Things I need to remember-

- Patience with my daughter. She's only two. She's a nurturer and wants to help me. Even if it's annoying, let her as much as possible. Speak kindly to her and give lots of hugs.

- It's okay that I can't get out of the house before 11:00. This just means that the day goes by that much faster. Isn't that what I want for the next several weeks!? Running errands will take longer too until I get in the groove. I knew that this would be a big adjustment because I remember how much I had to adjust with just having one kiddo.

- Everything will get easier. Really. I know it will. I feel like such a wuss even saying that it's anything but easy since I have so many helping hands. That's just silly to think though. I just had a baby, have a very sore body still, and raging hormones. Give myself a break, right? Now I feel bad saying that. Geez. I'm such a woman.

- Be sure to show my husband how much I love him and appreciate him. It's easy to just go about all the baby business and ignore him. I know this will get better in the coming weeks as things calm down, but I really don't want to just shove him in the background. He's been pretty great. And I sure feel a lot better when we get to have some cuddle time. :)
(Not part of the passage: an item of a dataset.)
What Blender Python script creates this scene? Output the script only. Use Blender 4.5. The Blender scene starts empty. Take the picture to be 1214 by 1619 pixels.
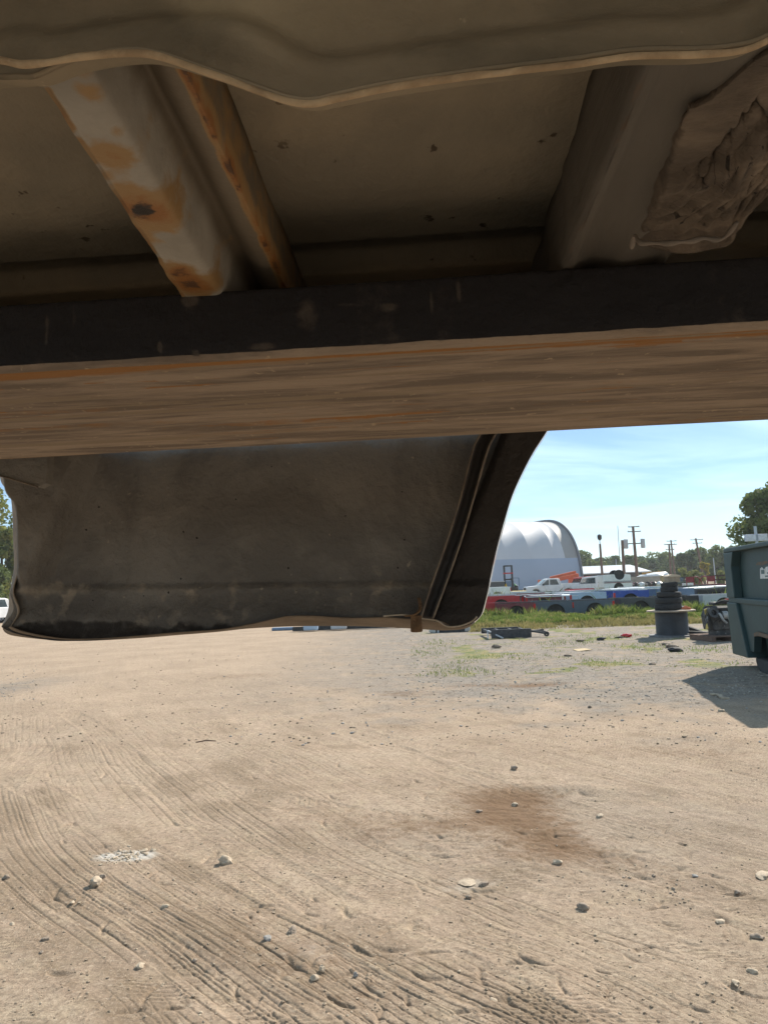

- My friends will still be my friends, even if it takes days to answer phone calls, texts, facebook messages, etc. They've all been here before. I never felt bad when they didn't get back to me after they had babies, and I'm sure no one else feels bad either.

- Play loud music in the car- it helps. It's also so fun to listen to Emma try to sing along. Ha- it always brightens my day!

Aaahhh...and just keep swimming. Dory is so wise.